By Humphrey Carter THE London-based international animal welfare organisation The Mayhew Animal Home last week sent a letter to the Mayor of Palma, Catalina Cirer, expressing their deep concern about the plight of the International Centro Canino.

The Centro Canino in a state of transition, is settling in to its new home, but Local Police have been called in to investigate claims of dogs being poisoned. The new location has been broken into and equipment stolen and abusive and threatening slogans splashed on the new site.

James Hogan, the vice chairman of The Mayhew Animal Home which has 70'000 members and is working to protect animals across the world, said yesterday that he and the organisation are deeply concerned about what is happening to the Centro Canino. “We have been monitoring events for a while, we were aware of them having to move, albeit for valid development reasons, and were pleased to hear they had found a new site. “But the reports reaching us about the pets and even staff being under threat at the new site are very alarming,” he told the Bulletin. “The poisoning of animals is not acceptable anywhere and we have made our feelings clear to the Mayor,” he added. “We are pleased to hear that the police in the area are apparently taking the incidents seriously and we hope that adequate action will be taken by the authorities to look after the best interests of the Centro Canino and the animals being looked after,” James Hogan said.

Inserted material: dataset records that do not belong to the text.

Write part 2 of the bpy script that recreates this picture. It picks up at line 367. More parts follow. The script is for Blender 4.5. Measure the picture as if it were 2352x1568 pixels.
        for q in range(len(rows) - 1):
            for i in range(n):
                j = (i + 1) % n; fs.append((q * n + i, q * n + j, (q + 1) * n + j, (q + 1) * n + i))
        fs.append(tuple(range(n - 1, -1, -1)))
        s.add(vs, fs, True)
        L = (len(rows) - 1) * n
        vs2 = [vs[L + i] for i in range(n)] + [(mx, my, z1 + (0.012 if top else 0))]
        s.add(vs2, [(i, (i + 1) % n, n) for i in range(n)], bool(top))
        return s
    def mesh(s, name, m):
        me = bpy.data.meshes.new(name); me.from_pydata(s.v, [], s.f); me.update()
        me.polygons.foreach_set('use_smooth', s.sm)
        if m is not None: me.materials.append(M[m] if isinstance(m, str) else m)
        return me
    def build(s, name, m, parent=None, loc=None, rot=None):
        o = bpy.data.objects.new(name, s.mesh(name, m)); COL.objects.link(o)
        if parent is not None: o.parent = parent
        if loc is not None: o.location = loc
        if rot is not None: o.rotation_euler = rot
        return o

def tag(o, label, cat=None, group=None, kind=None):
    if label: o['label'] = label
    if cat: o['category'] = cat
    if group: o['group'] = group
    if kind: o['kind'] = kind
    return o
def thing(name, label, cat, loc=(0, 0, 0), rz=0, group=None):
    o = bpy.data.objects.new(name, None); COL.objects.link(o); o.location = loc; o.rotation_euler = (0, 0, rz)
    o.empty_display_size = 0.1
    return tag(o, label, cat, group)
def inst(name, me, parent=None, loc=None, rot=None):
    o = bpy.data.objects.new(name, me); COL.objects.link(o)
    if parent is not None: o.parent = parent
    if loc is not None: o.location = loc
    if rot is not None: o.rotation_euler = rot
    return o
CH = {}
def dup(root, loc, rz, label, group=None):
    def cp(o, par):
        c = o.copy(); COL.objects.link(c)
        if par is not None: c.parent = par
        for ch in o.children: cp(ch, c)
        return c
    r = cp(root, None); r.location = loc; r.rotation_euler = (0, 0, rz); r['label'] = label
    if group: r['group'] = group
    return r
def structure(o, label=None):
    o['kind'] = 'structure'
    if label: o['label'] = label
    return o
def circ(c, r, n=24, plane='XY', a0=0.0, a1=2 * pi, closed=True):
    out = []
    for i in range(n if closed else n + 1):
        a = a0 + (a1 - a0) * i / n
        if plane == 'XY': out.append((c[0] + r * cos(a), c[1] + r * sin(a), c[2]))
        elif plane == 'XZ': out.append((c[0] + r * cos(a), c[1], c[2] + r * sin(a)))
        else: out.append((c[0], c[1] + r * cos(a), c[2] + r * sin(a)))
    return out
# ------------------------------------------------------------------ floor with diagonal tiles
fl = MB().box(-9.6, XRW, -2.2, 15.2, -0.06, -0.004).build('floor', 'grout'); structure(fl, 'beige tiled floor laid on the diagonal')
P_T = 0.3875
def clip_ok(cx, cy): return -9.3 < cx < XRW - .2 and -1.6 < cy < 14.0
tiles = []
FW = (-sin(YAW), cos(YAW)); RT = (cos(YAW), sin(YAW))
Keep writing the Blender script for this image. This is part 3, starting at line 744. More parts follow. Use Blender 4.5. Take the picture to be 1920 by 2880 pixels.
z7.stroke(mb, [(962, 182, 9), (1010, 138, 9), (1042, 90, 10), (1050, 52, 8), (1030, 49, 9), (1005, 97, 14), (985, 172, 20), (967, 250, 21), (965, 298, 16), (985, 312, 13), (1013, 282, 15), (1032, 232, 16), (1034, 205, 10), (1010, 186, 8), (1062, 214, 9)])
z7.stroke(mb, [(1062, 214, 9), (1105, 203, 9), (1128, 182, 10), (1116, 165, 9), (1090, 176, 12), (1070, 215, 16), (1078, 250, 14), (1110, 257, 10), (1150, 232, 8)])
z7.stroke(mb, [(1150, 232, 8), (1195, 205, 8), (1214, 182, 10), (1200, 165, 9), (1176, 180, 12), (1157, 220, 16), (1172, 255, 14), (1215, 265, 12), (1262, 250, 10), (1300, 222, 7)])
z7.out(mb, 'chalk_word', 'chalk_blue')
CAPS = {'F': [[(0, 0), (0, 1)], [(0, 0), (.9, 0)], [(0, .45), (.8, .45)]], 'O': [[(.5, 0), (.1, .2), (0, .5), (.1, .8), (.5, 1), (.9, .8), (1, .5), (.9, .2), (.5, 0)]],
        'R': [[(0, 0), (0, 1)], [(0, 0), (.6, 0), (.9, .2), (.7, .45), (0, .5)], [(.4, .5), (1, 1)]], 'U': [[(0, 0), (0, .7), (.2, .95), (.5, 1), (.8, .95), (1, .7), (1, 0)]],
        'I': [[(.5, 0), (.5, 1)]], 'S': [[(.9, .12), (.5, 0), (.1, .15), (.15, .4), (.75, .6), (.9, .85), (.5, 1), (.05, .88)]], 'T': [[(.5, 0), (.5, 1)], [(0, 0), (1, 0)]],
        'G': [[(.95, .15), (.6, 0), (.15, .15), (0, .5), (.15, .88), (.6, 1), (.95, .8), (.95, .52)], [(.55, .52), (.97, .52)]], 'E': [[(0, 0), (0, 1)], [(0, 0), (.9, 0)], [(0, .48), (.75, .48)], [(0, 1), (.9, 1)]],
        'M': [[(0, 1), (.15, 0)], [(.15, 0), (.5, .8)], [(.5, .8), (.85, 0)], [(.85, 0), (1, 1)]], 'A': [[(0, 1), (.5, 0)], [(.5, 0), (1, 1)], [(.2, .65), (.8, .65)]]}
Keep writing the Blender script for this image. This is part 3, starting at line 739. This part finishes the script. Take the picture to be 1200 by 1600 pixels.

The Mayhew Animal Home was founded 118 years ago and today is working as far afield as South Africa, Afghanistan and Moscow to protect animal welfare.
Last month the Centro Canino was forced to close in Calle Jesus, to make way for the new green belt which is being built, after a long battle with the city council and a long and desperate search for new premises.

The Mayhew Animal Home is hoping that Cirer will take note of its letter and take steps to enable Centro Canino to settle into its new home.